Goldman Sachs vs Sonia Pereiro-Mendez: Bank signs deal over £2m sex discrimination claim
US investment bank Goldman Sachs yesterday agreed an out-of- court settlement with London-based analyst Sonia Pereiro-Mendez who had claimed that its sex discrimination had cost her almost £2m in bonuses.
Details of the payout were not disclosed after the agreement was struck just hours after it was due to go into its second day. The case had formally started on Friday.
Richard Leiper, representing Pereiro-Mendez, said the parties “had resolved the claim”.
A spokesman for Goldman said: “We are pleased this matter is resolved” and confirmed Pereiro-Mendez had left the bank.
Pereiro-Mendez, claims she began being marginalised from 2010, when she was excluded from meetings and client dinners, and this discrimination led her to receive bonuses which denied her the five per cent of profits to which she was entitled. She said her 2011 pay ought to have been £910,000 above the £200,000 in bonus and £250,000 in base salary she was paid. In 2013 and 2014 she was entitled to bonuses totalling £925,000 above what she received.
She said in 2012, after she announced her pregnancy, her base pay was cut to £192,000 with no bonus.
Pereiro-Mendez said she had been “publicly undermined” and “mocked” by her then-manager who also made “overtly sexist comments” which amounted to sexual discrimination and his attitude worsened after he was promoted to managing director.
Goldman claimed Pereiro-Mendez did not merit the bonuses she sought because her performance in 2010 was ranked in the lowest 25 per cent of employees and the lowest 10 per cent in 2011 and 2013.
Pereiro-Mendez, sued Goldman two months ago and was due to give evidence yesterday to the Central London Employment Tribunal but she did not appear and Judge Andrew Glennie formally dismissed her claim at lunchtime.
Howard Hymanson, discrimination specialist and partner at Harbottle & Lewis, said: “The stakes are always high on both sides. This one has obviously gone to the wire.”
SEX DISCRIMINATION IN THE CITY
Winners
■ Gill Switalski sought £19m damages from F&C Asset Management for sex discrimination after her senior manager criticised her for choosing a flexible working pattern. She needed to care for her two sons – one with cerebral palsy and one with Asperger’s. She claimed she had been bullied and discriminated against because she was a woman. After a two year legal battle F&C management settled out of court.

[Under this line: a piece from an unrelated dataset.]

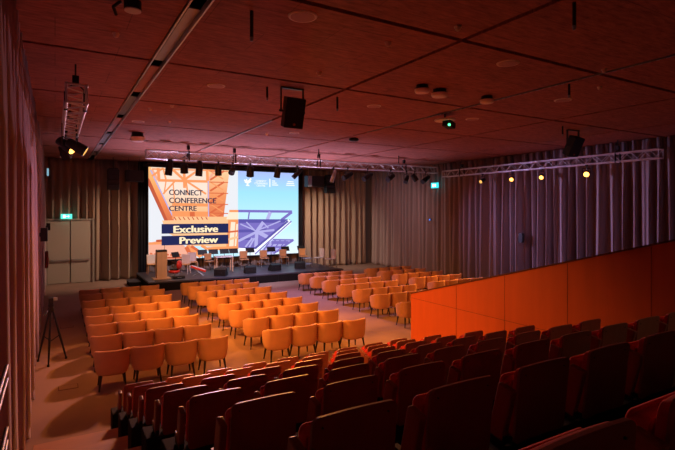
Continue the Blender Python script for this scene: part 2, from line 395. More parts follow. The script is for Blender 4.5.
text('CENTRE', 168.7, 196.3, 206, 210.8, 'ink', 0.03)
text('Exclusive', 173, 217.7, 225.6, 232.2, 'gold', 0.042)
text('Preview', 179, 217.7, 236.6, 243.0, 'gold', 0.042)
text('CONNECT', 255.2, 265.8, 180.2, 182.0, 'white', 0.015); text('CONFERENCE', 253.8, 267.0, 182.6, 184.3, 'white', 0.015); text('CENTRE', 256, 264.8, 184.9, 186.6, 'white', 0.015)

# ------------------------------------------------------------------ stage
st = thing('stage', 'low black stage with dark blue deck below the big screen', 'stage', (8.15, 23.3, 0))
MB().box((0, 0, 0.37), (9.5, 3.8, 0.06)).build('stage_deck', 'stage', st)
sk = MB()
sk.box((0, -1.87, 0.17), (9.46, 0.04, 0.34)).box((0, 1.87, 0.17), (9.46, 0.04, 0.34)).box((-4.71, 0, 0.17), (0.04, 3.7, 0.34)).box((4.71, 0, 0.17), (0.04, 3.7, 0.34))
sk.build('skirt', 'skirt', st)
for px in range(-4, 5): MB().box((px*1.1, -1.893, 0.17), (0.012, 0.008, 0.33)).build('skirt_seam', 'black', st)
sp = thing('stage_step', 'small black step at the left end of the stage', 'step', (3.12, 23.9, 0))
MB().box((0, 0, 0.19), (0.5, 1.1, 0.03)).build('tread', 'stage', sp)
MB().box((0, 0, 0.0875), (0.46, 1.06, 0.175)).build('body', 'skirt', sp)

# ------------------------------------------------------------------ tub chairs
def make_tub():
    t = thing('tub_chair', '', 'chair')
    hw, hd = 0.322, 0.295
    nth = 26; A = R(122)
    prof_o = [(0.275, 0.74), (0.282, 0.80), (0.305, 0.86), (0.355, 0.91), (0.46, 0.96), (0.60, 0.99)]
    vs = []; npf = None
    for i in range(nth+1):
        th = -A + 2*A*i/nth; a = abs(th)
        sx, cx = math.sin(th), math.cos(th); p = 0.72
        ux = math.copysign(abs(sx)**p, sx); uy = -math.copysign(abs(cx)**p, cx)
        k = min(max((a-R(60))/R(62), 0), 1); k = k*k*(3-2*k)
        zt = 0.757 - 0.11*k
        loop = [(z if z < 0.59 else zt-0.03, s) for z, s in prof_o]
        loop = [(min(z, zt-0.03), s) for z, s in loop]
        w = 0.055
        out = [(s*hw, s*hd, z) for z, s in loop]
        top = [(hw*1.0-0.004, hd*1.0-0.004, zt-0.012), (hw-0.018, hd-0.018, zt), (hw-0.040, hd-0.040, zt), (hw-w, hd-w, zt-0.014)]
        inn = [(hw*0.97-w, hd*0.97-w, (zt+0.40)/2), (hw*0.93-w, hd*0.93-w, 0.40), (hw*0.72-w, hd*0.72-w, 0.262)]
        lp = out + top + inn; npf = len(lp)
        for a1, b1, z in lp: vs.append((ux*a1, uy*b1 + 0.015, z))
    fs = []
    for i in range(nth):
        for j in range(npf): fs.append((i*npf+j, i*npf+(j+1) % npf, (i+1)*npf+(j+1) % npf, (i+1)*npf+j))
    mb = MB().add(vs, fs, 0, True); mb.add(vs, [tuple(range(npf)), tuple(range(nth*npf, (nth+1)*npf))], 0)
    mb.build('shell', 'fabric', t)
    # seat cushion: rounded plan
    vs = []; fs = []; n = 28
    for z, s in ((0.278, 0.70), (0.31, 0.80), (0.40, 0.86), (0.435, 0.84), (0.452, 0.74)):
        for i in range(n):
            a = 2*PI*i/n; c, d = math.cos(a), math.sin(a)
            vs.append((math.copysign(abs(c)**0.6, c)*0.285*s, math.copysign(abs(d)**0.6, d)*0.285*s + 0.035, z))
    for k in range(4):
        for i in range(n): fs.append((k*n+i, k*n+(i+1) % n, (k+1)*n+(i+1) % n, (k+1)*n+i))
    MB().add(vs, fs, 0, True).add(vs, [tuple(range(n)), tuple(range(4*n, 5*n))], 0).build('seat_cushion', 'fabric', t)
    for sx in (-1, 1):
        for sy in (-1, 1):
            MB().cyl((sx*0.195, sy*0.165+0.01, 0.31), (sx*0.235, sy*0.215+0.01, 0.0), 0.027, 0.014, n=10).build('leg', 'chairleg', t)
    return t
tub0 = make_tub(); tub_used = False
def place_tub(x, y, rz, label, group):
    global tub_used
    if not tub_used:
        tub_used = True; tub0.location = (x, y, 0); tub0.rotation_euler = (0, 0, rz); tub0['label'] = label; tub0['group'] = group; return
    dup(tub0, (x, y, 0), rz, label, group)
NEAR = ['nearest', 'second nearest', 'third nearest', 'fourth nearest', 'fifth nearest', 'sixth nearest', 'seventh nearest', 'furthest']
POS = ['leftmost', 'second from left', 'third from left', 'rightmost']
P = 0.644
rl = [10.0, 11.3, 12.45, 13.5, 14.62, 15.9, 17.12, 18.15]
def seat_block(x_near, x_far, rows, bname, group, first=0, P=P):
    for k, y in enumerate(rows):
        x0 = x_near + (x_far-x_near)*(y-10.0)/8.2
        for c in range(4):
            lab = f'orange tub chair, {POS[c]} in the {NEAR[k+first]} row of the {bname}'
            place_tub(x0 + 0.315 + c*P, y + 0.27 + random.uniform(-.02, .02) - 0.07*c/3, R(random.uniform(-2.5, 2.5)), lab, group)
seat_block(0.64, 0.69, rl, 'left block', 'tub chairs in the left block')
seat_block(4.06, 4.02, [y-0.08 for y in rl], 'middle block', 'tub chairs in the middle block', 0, 0.657)
seat_block(8.66, 8.96, [11.02, 12.45, 13.6, 14.78, 15.93, 17.08, 18.25], 'third block', 'tub chairs in the third block', 0)
FR = [13.7, 14.9, 16.1, 17.25, 18.35]
seat_block(12.16, 12.40, FR, 'far right block', 'tub chairs in the far right block', 0)

# ------------------------------------------------------------------ tiered seating
NR = 8; RISE = 0.297; PITCH = 1.024
yb = lambda n: 7.86 - PITCH*(n-1)          # rear face of the seat backs in tier n
pl = thing('tiered_platform', 'stepped wooden platform rising under the folding auditorium seats', 'platform', (0, 0, 0))
for n in range(2, NR+3):
    yf = 7.55 - 1.02*(n-2); z = RISE*(n-1); ye = yf - 1.04 if n < NR+2 else YR+0.3
    MB().box((3.46, (yf+ye)/2, z-0.02), (7.42, yf-ye, 0.04)).build('tread', 'deckwood', pl, bevel=0.006)
    MB().box((3.46, yf-0.03, (z-0.04)-0.1285), (7.38, 0.03, 0.257)).build('riser', 'joint', pl)
for n in range(1, NR+1):
    z = RISE*(n-1); b = MB()
    b.box((3.6, yb(n)+0.19, z+0.18), (5.72, 0.30, 0.355))
    b.build('seat_beam', 'skirt', pl, bevel=0.01)

def slab(w, h, r, t, bend, lean, z0, y0, nx=14):
    # upright rounded board facing -y; bend bows its middle towards +y
    xs_ = [-w/2 + w*i/nx for i in range(nx+1)]
    ext = sorted(set([round(x, 5) for x in xs_] + [round(s*(w/2 - r + r*math.sin(a)), 5) for s in (-1, 1) for a in (0, .4, .8, 1.2, 1.57)]))
    vs = []; zs = 5
    for x in ext:
        e = max(0, abs(x)-(w/2-r)); c = r - math.sqrt(max(0, r*r-e*e))
        for k in range(zs+1):
            z = c + (h-2*c)*k/zs
            y = bend*(1-(2*x/w)**2) - lean*z
            ed = 0.0
            vs.append((x, y0+y, z0+z)); vs.append((x, y0+y+t, z0+z))
    fs = []; W = 2*(zs+1); N = len(ext)
    for i in range(N-1):
        for k in range(zs):
            a = i*W+2*k; b = (i+1)*W+2*k
            fs.append((a, b, b+2, a+2)); fs.append((a+1, a+3, b+3, b+1))
        a = i*W; b = (i+1)*W; fs.append((a, a+1, b+1, b)); a += 2*zs; b += 2*zs; fs.append((a, b, b+1, a+1))
    for i in (0, N-1):
        for k in range(zs):
            a = i*W+2*k; fs.append((a, a+1, a+3, a+2))
    return MB().add(vs, fs, 0, True)
def make_seat():
    t = thing('auditorium_seat', '', 'seat')
    s = slab(0.425, 0.425, 0.035, 0.016, 0.012, 0.10, 0.355, 0.0).build('backrest', 'seatwood', t)
    for m_ in (s,):
        e = m_.modifiers.new('edge', 'EDGE_SPLIT'); e.split_angle = R(40)
        bv = m_.modifiers.new('bevel', 'BEVEL'); bv.width = 0.004; bv.segments = 1; bv.limit_method = 'ANGLE'
    for sx in (-1, 1): MB().cyl((sx*0.165, -0.040, 0.735), (sx*0.165, -0.022, 0.735), 0.0045, n=8).build('bolt', 'blackmetal', s)
    p = slab(0.405, 0.385, 0.04, 0.032, 0.012, 0.10, 0.375, 0.017).build('back_pad', 'seatred', t)
    bv = p.modifiers.new('bevel', 'BEVEL'); bv.width = 0.012; bv.segments = 3; bv.limit_method = 'ANGLE'
    # tipped-up seat: red cushion; underside coloured red to bounce light on the row ahead
    p = slab(0.41, 0.335, 0.04, 0.055, 0.0, 0.10, 0.365, 0.068).build('seat_pad', 'seatred', t)
    bv = p.modifiers.new('bevel', 'BEVEL'); bv.width = 0.018; bv.segments = 3; bv.limit_method = 'ANGLE'
    slab(0.41, 0.345, 0.03, 0.012, 0.0, 0.10, 0.362, 0.124).build('seat_underside', 'seatred', t)
    ar = Euler((R(14), 0, 0)).to_matrix()
    MB().box((-0.258, 0.04, 0.535), (0.045, 0.10, 0.30), ar).build('armrest', 'seatwood', t, bevel=0.01)
    MB().box((-0.258, 0.10, 0.408), (0.035, 0.16, 0.09)).build('armrest_bracket', 'blackmetal', t)
    return t
seat0 = make_seat(); seat_used = False
TIER = ['lowest', 'second lowest', 'third lowest', 'fourth lowest', 'fifth', 'sixth', 'seventh', 'topmost visible']
cnt = [9, 9, 9, 9, 9, 9, 5, 2]
for n in range(1, NR+1):
    for k in range(cnt[n-1]):
        loc = (0.89 + 0.2125 + 0.62*k, yb(n)+0.04, RISE*(n-1) + 0.001)
        pos = 'at the left end of' if k == 0 else (f'{ORD[k]} from left in')
        if n <= 6 and k == 8: pos = 'at the right end of'
        lab = f'tip-up seat, wooden back and red pad, {pos} the {TIER[n-1]} tier'
        if not seat_used:
            seat_used = True; seat0.location = loc; seat0['label'] = lab; seat0['group'] = 'tip-up seats on the tiers'
        else: dup(seat0, loc, 0, lab, 'tip-up seats on the tiers')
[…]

■ Svetlana Lokhova was awarded £3.1m earlier this month after she complained of harassment and discrimination at Russian bank Sberbank CIB. An employment tribunal ruled in her favour after hearing colleagues in the London office had called her “Miss Bonkers” and she had been falsely accused of being a cocaine addict.
■ Julie Bower took Schroder Securities to court in 2002 claiming that her male counterparts were given much bigger bonuses. She won her case and received £1.4m.

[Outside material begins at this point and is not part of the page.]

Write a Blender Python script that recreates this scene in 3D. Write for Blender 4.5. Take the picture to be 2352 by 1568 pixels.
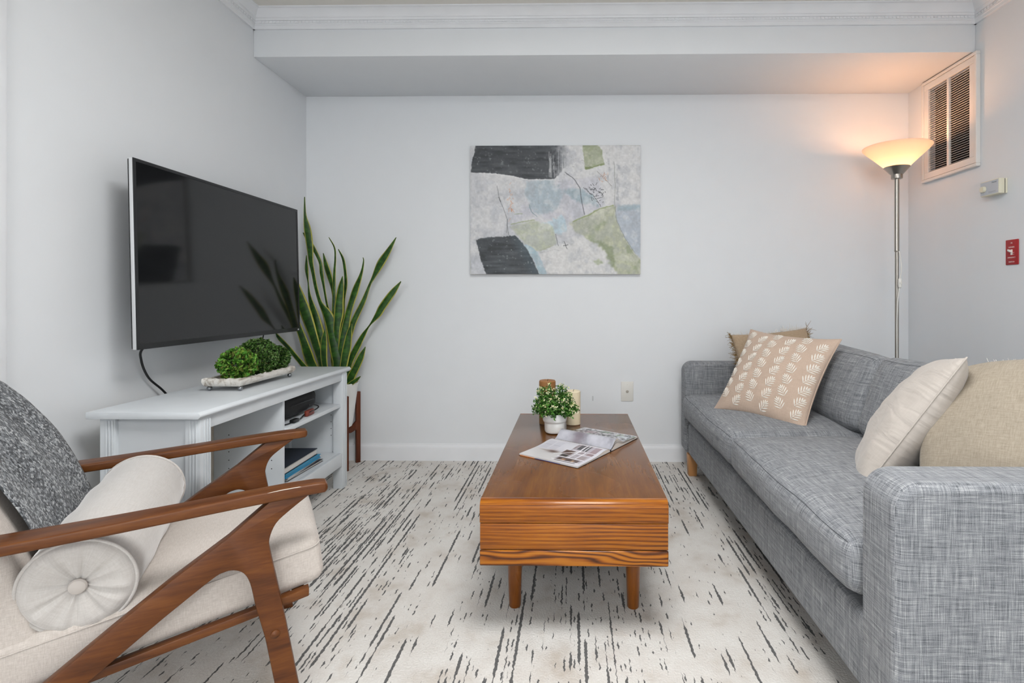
import bpy, bmesh, math, random
import numpy as np
from mathutils import Vector, Matrix, noise as mnoise

random.seed(7); rng = np.random.default_rng(7)
SC = bpy.context.scene
for _o in list(bpy.data.objects):
    bpy.data.objects.remove(_o)
COL = SC.collection

# ------------------------------------------------------------------ camera
F_PX, YAW, CX, CY, CAM_H = 1225.0, math.radians(0.85), 1300.0, 685.0, 0.98
cam_d = bpy.data.cameras.new('camera')
cam = bpy.data.objects.new('camera', cam_d); COL.objects.link(cam)
cam_d.sensor_fit = 'HORIZONTAL'; cam_d.sensor_width = 36.0
cam_d.lens = F_PX / 2352 * 36.0
cam_d.shift_x = (1176 - CX) / 2352
cam_d.shift_y = (CY - 784) / 2352
cam_d.clip_start = 0.02
cam.location = (0, 0, CAM_H)
cam.rotation_euler = (math.pi / 2, 0, YAW)
SC.camera = cam

# ------------------------------------------------------------------ world, lights, exposure
world = bpy.data.worlds.new('world'); SC.world = world
world.use_nodes = True
world.node_tree.nodes['Background'].inputs[0].default_value = (0.86, 0.93, 1.0, 1)
world.node_tree.nodes['Background'].inputs[1].default_value = 1.0

def area(name, loc, rot, sx, sy, power, col):
    d = bpy.data.lights.new(name, 'AREA'); d.shape = 'RECTANGLE'
    d.size = sx; d.size_y = sy; d.energy = power; d.color = col
    o = bpy.data.objects.new(name, d); COL.objects.link(o)
    o.location = loc; o.rotation_euler = rot
    return o
# added lamp for daylight through a made-up window behind the camera
area('added_window_light', (0.25, -5.12, 1.32), (math.pi / 2, 0, 0), 3.0, 2.0, 72, (0.94, 0.97, 1.0))
# added lamps for light from above, under made-up ceiling panels
area('added_ceiling_lamp', (0.15, 0.75, 2.34), (0, 0, 0), 0.85, 0.85, 36, (0.985, 0.99, 1.0))
area('added_ceiling_lamp', (0.15, -2.2, 2.34), (0, 0, 0), 0.85, 0.85, 38, (0.985, 0.99, 1.0))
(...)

The tribunal ruled that her bonus of £25,000, which was later increased to £50,000, was “picked from the air”. Male analysts were each paid bonuses of up to £650,000.
Losers
■ Former high-flying banker Stephanie Villalba lost a £7.5m sex discrimination case against investment bank Merrill Lynch in 2004, and later failed in her appeal over equal pay and claims of victimisation. Villalba had accused the bank of discriminatory and bullying treatment because of her sex when she was fired after a 17-year career. Villalba won her claim for unfair dismissal, which would have meant an award only up to £55,000.
■ City trader Katharina Tofeji lost her £1.3m compensation claim against BNP Paribas after alleging a sexist work culture forced her out of her job. Tofeji claimed BNP Paribas refused to grant her a four-day working week following maternity leave. But an employment tribunal ruled she was not wrongfully dismissed.